Aerial pic from Photos by Kat

Aerial pic from Photos by Kat
I'm uncertain of the location depicted here, which is somewhere between Moran and Dog Creek; I think it's south of Big Bar as there are still mountains flanking the canyon instead of plateau.







 





 
 


 
 


Grand Canyon of the Fraser - Fountain to Big Bar

There are several names for the various stages of the Fraser's central canyons - Lillooet Canyon, Six Mile Canyon, Fountain Canyon, Glen Fraser Canyon, Moran Canyon, High Bar Canyon, Big Bar Canyon, and others - but they are all really the same one, which I generally refer to as the "Grand Canyon" of the Fraser.  The term "Grand Canyon of the Fraser", however, is also used to describe the canyon of the Upper Fraser (between Prince George and Tete Jaune Cache) as well as the more well-known canyon between Lillooet and Hope (the lower reaches of which are more correctly called the "Black Canyon").  Also, due to the designation of Highway 1 from Ashcroft to Hope as the "Fraser Canyon Highway", most people are under the misapprehension that the Thompson Canyon is actually the Fraser Canyon.  In the midst of all this confusion, all I can offer is that the Fraser is perhaps the only river in the world to have three "Grand Canyons".  There is also a page for the main Fraser Canyon in another part of this site.  I have begun this section using pictures from the BC Provincial Archives, but in time I hope to add many other pictures of the river and the canyon.  Pictures of the Lillooet and Six Mile Canyons are to be found on other parts of this site, although they are technically part of the part of the river that I refer to as the Grand Canyon of the Fraser.

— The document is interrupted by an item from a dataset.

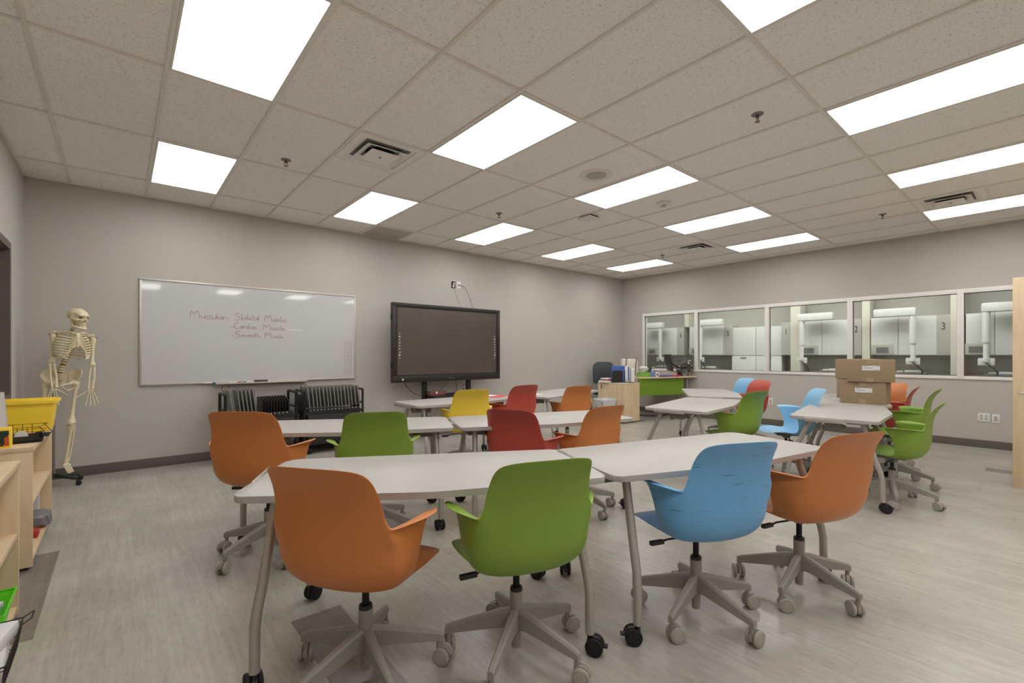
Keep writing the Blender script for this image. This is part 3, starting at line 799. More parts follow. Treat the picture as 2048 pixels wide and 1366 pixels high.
r = empty('wall_box', (4.29, YB, 2.445), 0, 'open dark wall box with hanging wires above the display', 'wall box')
MB().bb(-.035, .035, -.012, 0, -.055, .055, .002).build('box', 'dark_void', r)
MB().bb(-.02, .012, -.016, -.012, -.045, -.005).bb(-.01, .02, -.016, -.012, .005, .035).build('connector', 'white_plastic', r)
r = empty('wall_plate', (4.40, YB, 2.45), 0, 'white wall plate with a cable above the display', 'wall plate')
MB().bb(-.036, .036, -.006, 0, -.06, .06, .002).build('plate', 'white_plastic', r)
MB().cyl((0, -.012, .0), (0, 0, .0), .012, 12).build('jack', 'black_plastic', r)
cable('cable', [(4.40, 6.585, 2.45), (4.48, 6.57, 2.44), (4.54, 6.56, 2.36), (4.55, 6.5, 2.26), (4.52, 6.38, 2.1), (4.52, 6.3, 1.95)], 'thin cable curving from the white wall plate to the display', rad=.003)
cable('cable', [(4.30, 6.585, 2.39), (4.305, 6.56, 2.3), (4.29, 6.45, 2.15), (4.29, 6.3, 1.98)], 'thin cable hanging from the open wall box to the display', 'mid_grey', .003)

# ------------------------------------------------------------------ laptop charging carts
def laptop(x, y, z, lean, label, dark=False):
    r = empty('laptop', (x, y, z), 0, label, 'laptop', 'laptops standing in the charging carts')
    r.rotation_euler = (0, R(lean), 0)
    m = Matrix.Identity(4)
    MB().bb(-.0075, .0005, -.165, .165, 0, .262, .003).build('base', 'laptop_silver', r)
    MB().bb(.0015, .0075, -.165, .165, 0, .262, .002).build('lid', 'laptop_gap_dark', r)  # dark lid colour stands in for the shaded gaps between laptops
    return r
def cart(x0, x1, label, slots, uprights):
    r = empty('laptop_cart', (x0, 6.33, 0), 0, label, 'laptop cart', 'black laptop charging carts under the whiteboard'); L = x1 - x0
    b = MB(); b.bb(.05, L - .05, -.20, .20, .12, .50, .006); b.build('cabinet', 'black_metal', r)
    MB().bb(.03, L - .03, -.19, .19, .50, .54, .004).bb(.06, L - .06, -.20, -.19, .54, .575).build('tray', 'black_metal', r)
    for xx, tilt in ((.015, .045), (L - .015, -.04)):
        e = MB()
        for y in (-.19, .19): e.tube([(xx, y, .08), (xx, y, .55), (xx + tilt * .0, y, .80)], .016, 4)
        e.tube([(xx, -.19, .80), (xx, .19, .80)], .016, 4); e.tube([(xx, -.19, .62), (xx, .19, .62)], .012, 4)
        e.build('handle_frame', 'black_metal', r)
    for k in range(slots[2]):
        xx = slots[0] - x0 + (slots[1] - slots[0]) * k / max(1, slots[2] - 1)
        d = MB(); vs = [(-.15, .54), (.15, .54), (.15, .74), (.05, .755), (-.15, .70)]
        d._new([(xx - .003, a, z) for a, z in vs] + [(xx + .003 , a, z) for a, z in vs], [(4, 3, 2, 1, 0), (5, 6, 7, 8, 9)] + [(i, (i + 1) % 5, 5 + (i + 1) % 5, 5 + i) for i in range(5)])
        d.build('divider', 'black_plastic', r)
    dots = MB()
    for k in range(int((L - .12) / .045)): dots.ball((.08 + .045 * k, -.202, .56), .006, u=8, v=6)
    dots.build('indicator_lights', 'icon_white', r)
    for xx in (.06, L - .06):
        for y in (-.16, .16): c = make_caster(r, .035, .03, 'black_plastic', 'black_rubber'); c.location = (xx, y, 0)
cart(.905, 1.70, 'black laptop cart under the middle of the whiteboard, half of its slots empty', (1.31, 1.60, 10), None)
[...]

The scale of the Fraser's Grand Canyon is hard to appreciate, even when journeying through it (as spectacular as that drive is).  Only by climbing to the moutainous heights on either side of the canyon can its depth and vastness be appreciated.  At Fountain, where the Fraser does a torturous double-reverse 's' bend in a one-mile radius, the mountain peaks on either side tower between 7000 and 5000 feet above the river; just upstream in the Glen Fraser area both sides are well above 7000 feet, and at Moran (just north of Pavilion), it is more like 8000.  The highway and rail line through this section (they could not follow the river further upstream because of the canyon's steep sand walls) follow the benchlands at the first level above the river, limning the deeper level of canyon walls, which themselves are between 1000 and 2000 feet sheer to the river.  The first two pictures in the following set are of the Fountain Canyon, the former being slightly upstream from the latter, which is taken at the point where the Fraser turns north briefly before turning south again a couple of miles later.  The next three pictures were taken from mountain heights in the Pavilion area, and give an idea of the canyon's tremendous depth and aridity.  The next two are of the Moran Canyon section, where the BCR (the old Pacific Great Eastern railway) was forced to turn into a side valley rather than follow the Fraser north; Moran has long been debated as a site for a major hydroelectric project on the Fraser that would create a lake stretching a couple of hundred miles north to Williams Lake, flooding the upper reaches of the Grand Canyon and destroying what is left of the Fraser salmon fishery.  The last picture is of the canyon in the area of Big Bar Ferry, and is typical of the miles of similar country that lay between Moran and Williams Lake, where the highway and rail line are at ;ast able to rejoin the Fraser.  Travel through the Big Bar country is difficult and often dangerous, and traverses the legendary ranch country of the Imperial Valley and Gang Ranches.